As the security officers filed out of his home, Hurwich's wife overheard one of them suggest that the army should be told about the device.

"That was the first time it ever entered my mind for war or army purposes or anything like that," Hurwich says. He went back to work in his basement. When he felt the device was ready he contacted a brother living in Israel.

Hurwich had never been to Israel himself but he felt "they needed it more than anybody, what with the Arabs saying they'd push everyone into the sea." Hurwich received a visit shortly afterward from two high-ranking Israeli officers.

After a brief demonstration they walked out with the working model and every plan and design Hurwich had. - (Small enough to carry by hand?)

Hurwich insists his device is not really an invention. He says he simply "took one of the oldest BASIC principles of electricity and put it to a different use."

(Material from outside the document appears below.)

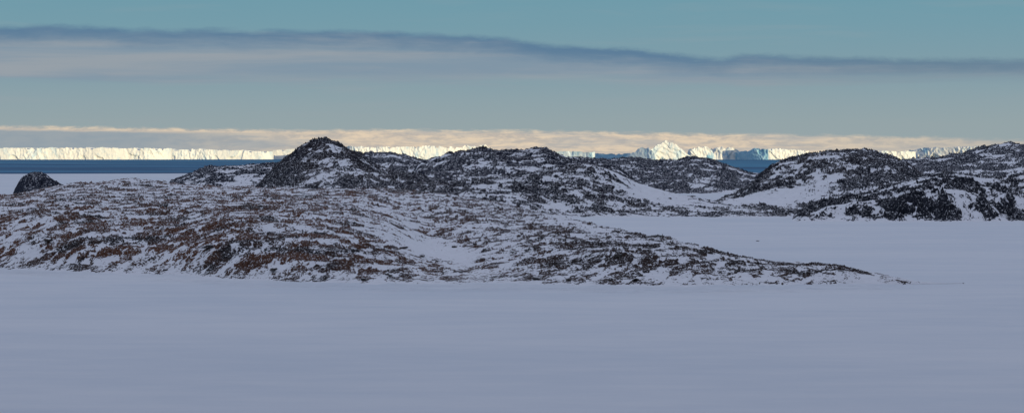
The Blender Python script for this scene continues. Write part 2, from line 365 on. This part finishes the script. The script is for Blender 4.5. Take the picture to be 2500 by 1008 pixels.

Which principle he won't say, just as he refuses to discuss how the device works. It only works on objects that will carry a current, he says. It can be aimed and its range depends on its power source.

"Any magnet will stop a watch," explains Dr. Howard White, a Toronto consulting engineer. "It sounds to me like a very high-intensity electromagnetic field that he is able to project, but I don't know how he is generating it."

White shakes his head skeptically. "From jamming a few guns to jamming electronic equipment at long range is a very large leap. But anything's possible."

Hurwich has never patented the device --- he doesn't believe in patents. "It's so easy to copy," he says. "I've copied things from patents. Just make a few minor changes where they'd have a tough time in court proving I'd broken the patent." Nor has he received any money for his invention.

Oppenheimer and Co. of New York wrote recently to "offer any service to assist you in determining the commercial feasibility of your work, and exploring avenues to bring your work to useful commercial purposes."

Hurwich says, "At this stage money doesn't enter my mind. I am not a youngster and I can't take it with me."